The QA stage consistently had the longest queue, which suggested it could be a bottleneck. However, the average cycle time also showed periodic spikes that didn’t line up with QA delays. This pointed to another issue in the system, which I explore in the next section.

Recommendations

Based on the simulation results, I tested a few small changes to see what would improve performance. Some made a big difference, others had much less impact than expected.

The first and most effective change was increasing the reorder point for aluminium plates and hard drives. In the original setup, these materials were only reordered when stock dropped below 10 units. Combined with a 15-hour delivery delay, this caused parts of the line to stall and led to long cycle times. By increasing the reorder point to 20, I was able to reduce these delays significantly. The result was a clear drop in average cycle time, supported by a paired t-test over 50 batched runs.

The second change I tested was adding more QA workers. With only two workers at the QA station, a long queue had built up, which looked like a bottleneck. Doubling the number of QA workers brought the queue down from 80 minutes to under 2 minutes. However, this had almost no effect on the overall cycle time. That confirmed that QA looked busy, but it wasn’t actually the main constraint in the system.

Finally, I tested what would happen if I raised the WIP limit from 30 to 60. This allowed more orders into the system, which reduced rejections, but had no measurable effect on average throughput. It’s a useful change if the goal is to improve customer satisfaction or reduce lost orders, but it doesn’t help with delays unless something else is blocking the flow.

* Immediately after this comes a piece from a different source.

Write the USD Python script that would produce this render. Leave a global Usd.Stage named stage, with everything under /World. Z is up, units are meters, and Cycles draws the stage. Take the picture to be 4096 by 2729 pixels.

In short, the simulation showed that the most effective way to reduce cycle time is to address material availability. Fixing visible queues may help with flow smoothness, but doesn’t always move the key performance metrics.

Conclusion

This simulation helped me understand how a laptop assembly line behaves under realistic conditions, and where performance is actually limited. By modelling randomness in task times, resource constraints, and material delays, I was able to test changes in a controlled environment and see what really made a difference.

What stood out most was that the biggest delays were not caused by visible queues or busy-looking stations. They were caused by stockouts, simple gaps in material availability that halted production. Increasing the reorder points for key components had a much greater impact on cycle time than adding workers or changing WIP limits.

The model also showed that some problems are easy to misinterpret. QA had the longest queue, but speeding it up did not improve throughput. On the other hand, increasing the WIP limit helped reduce order rejections but didn’t affect delays unless the root cause, material shortages, was addressed first.

Overall, this post showed how simulation can be used to make better operational decisions. It gives us a way to test ideas, validate assumptions, and avoid spending time or money on changes that don’t deliver results.